People are looking for the delicious sensation of sprawling out on a bed, but in their living rooms, according to Klick.
“It’s a kind of coziness … ‘I feel good in my bed, why not in my living room,’” says Klick. Opting for an oversized sofa, in effect, he says, “is putting the bed in the living room.”
Furniture manufacturers are accommodating the snuggle-up trend by offering sofas so deep and so long that a circle of friends can sink into them.
In fact, Sabados found large sofas so seductive that he and his partner Christopher Hyndman offer their clients a custom model that is 41 inches deep. The super sofa offers “more comfort, style and scale,” he says.
With that comfort however, comes the challenge of trying to integrate the sofa into your quarters.
New homes with large family rooms are well-suited to the super-sized sofas. But even older homes with less extravagant space can accommodate large sofas.
Location, location, location: Figure out the best spot for your super-sized addition by measuring the room and all of its other furniture and accessories. Image courtesy Crate & Barrel
By selecting the appropriate fabrics, accessories and even wall colors, you can make the sofa look like part of the room, rather than the main attraction.
Take the size of the room and the scale of other furnishings into account, say design experts.
“I don’t think there’s a rule for space, but you don’t want your sofa to take up the entire room,” says Becky Weber, the upholstery manager and buyer for Crate & Barrel, the home furnishings retailer based in suburban Chicago.
You’ll still want end tables, lamps and maybe a chair or two. Don’t be tempted to shrink the size of your other furnishings.
“If you have a sofa that’s oversized everything else has to be oversized. You have to fill up the room in proportion,” says Danielle Galland, a faculty member in the interior design program at Parsons The New School for Design in New York.
However, you’ll probably discover your room looks better with fewer pieces of furniture. Remove a couple of lamps, tables and chairs for a more spacious feel.

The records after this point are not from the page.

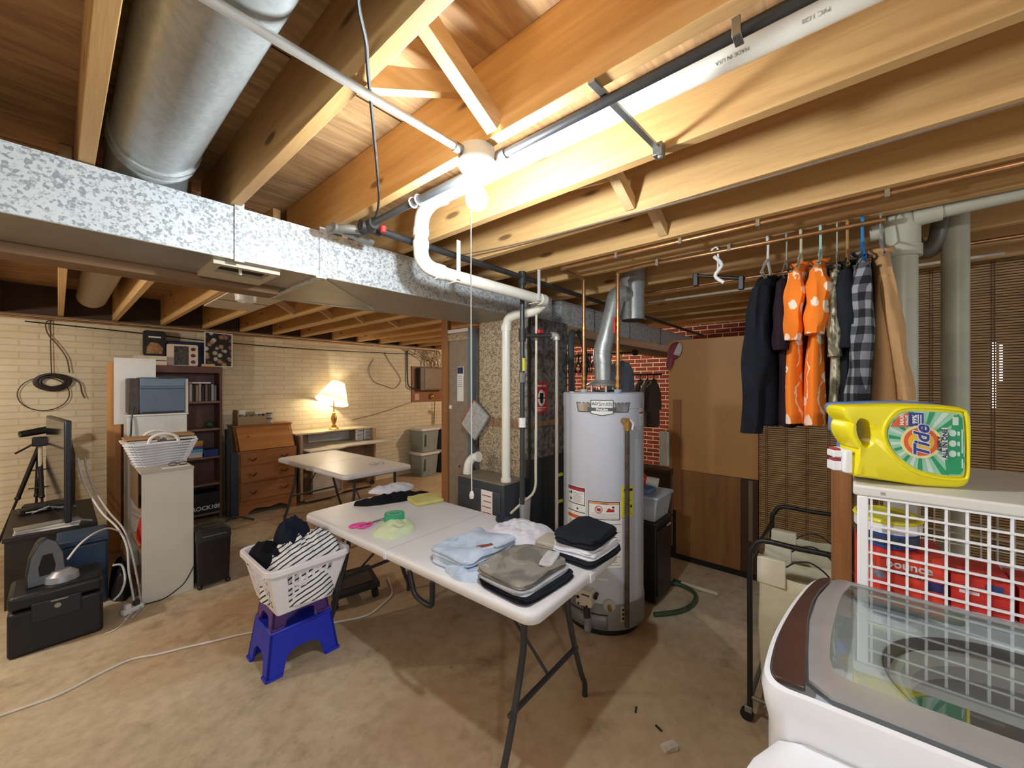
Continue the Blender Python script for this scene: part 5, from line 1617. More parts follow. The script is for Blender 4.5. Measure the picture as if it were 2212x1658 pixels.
# ================================================================== laundry sorter
ls2 = thing('laundry_sorter', 'black tube framed rolling laundry sorter with three cream bags', 'laundry sorter', (2.41, 0.18, 0))
X0, X1, YA, YB, ZT = 2.085, 2.735, 0.358, 0.0, 0.842
for x in (X0, X1):
    MB().tube(smoothpath([(x, YA, 0.065), (x, YA, 0.4), (x, YA, 0.74), (x, YA - 0.012, 0.80), (x, YA - 0.05, ZT), (x, 0.18, ZT), (x, YB + 0.05, ZT), (x, YB + 0.012, 0.80), (x, YB, 0.74), (x, YB, 0.4), (x, YB, 0.065)], 4), 0.0115, 12).build('end_loop', M['black'], ls2)
for y in (YA, YB):
    MB().tube([(X0, y, 0.745), (X1, y, 0.745)], 0.0095, 10).build('top_rail', M['black'], ls2)
    MB().tube([(X0, y, 0.10), (X1, y, 0.10)], 0.0095, 10).build('bottom_rail', plain('#77726a', 0.5, 0.3), ls2)
for x in (X0, X1):
    MB().tube([(x, YA, 0.115), (x, YB, 0.115)], 0.009, 10).build('bottom_cross_rail', plain('#77726a', 0.5, 0.3), ls2)
    for y in (YA, YB):
        cs = MB().cyl((x - 0.010, y + 0.012, 0.028), (x + 0.012, y + 0.012, 0.028), 0.027, 18).build('caster', M['black'], ls2)
        MB().box(x - 0.016, x + 0.018, y - 0.01, y + 0.02, 0.045, 0.072).build('fork', plain('#8a8a88', 0.4, 0.5), cs, bevel=0.003)
canvas = cloth('#d9d4b8', 0.08)
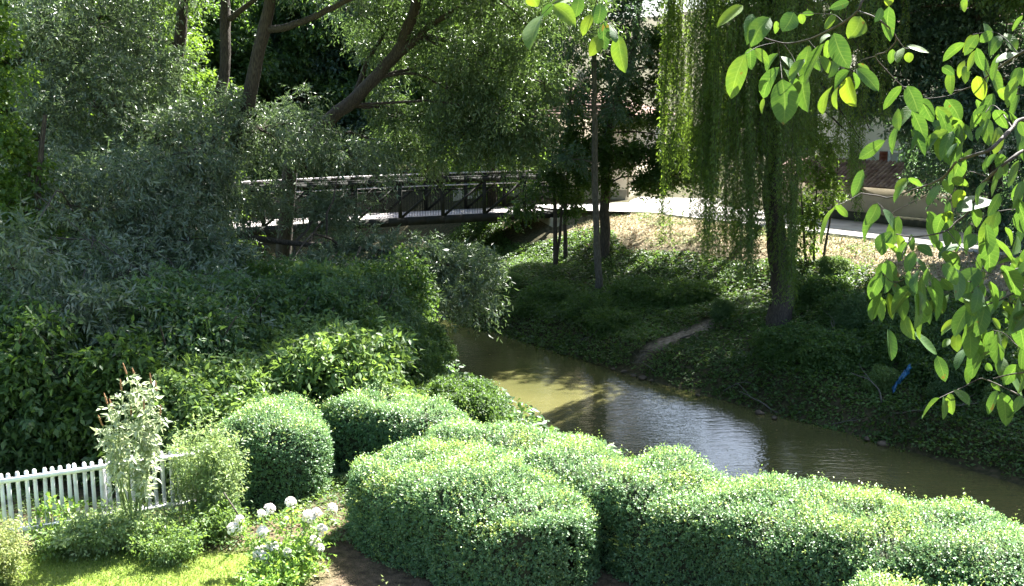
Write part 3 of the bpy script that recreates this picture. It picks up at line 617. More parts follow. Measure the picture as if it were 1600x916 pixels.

Surrounding the sofa with accessories helps to anchor the piece. Rugs are one option.
“Your rug should be a darker color than the sofa so it doesn’t seem as if the sofa is flying, as it would on a light rug,” says Klick.
Pillows are another. Layer on unusual pillows to break the expanse of sofa fabric, says Weber.
To visually shrink the sofa, keep things monochromatic, Hyndman says. “If you have bright pillows on a beige sofa you bring more attention to the sofa. Have brown on beige or a few tones of brown on beige,” says Hyndman.
Changing the color of the room’s walls also helps the sofa blend in. Avoid stark contrasts.
“If you have a chocolate-colored wall and a giant white sofa, the sofa will look even larger,” says Hyndman. To tone down the sofa, find a color in the sofa you really enjoy and paint a wall the same color.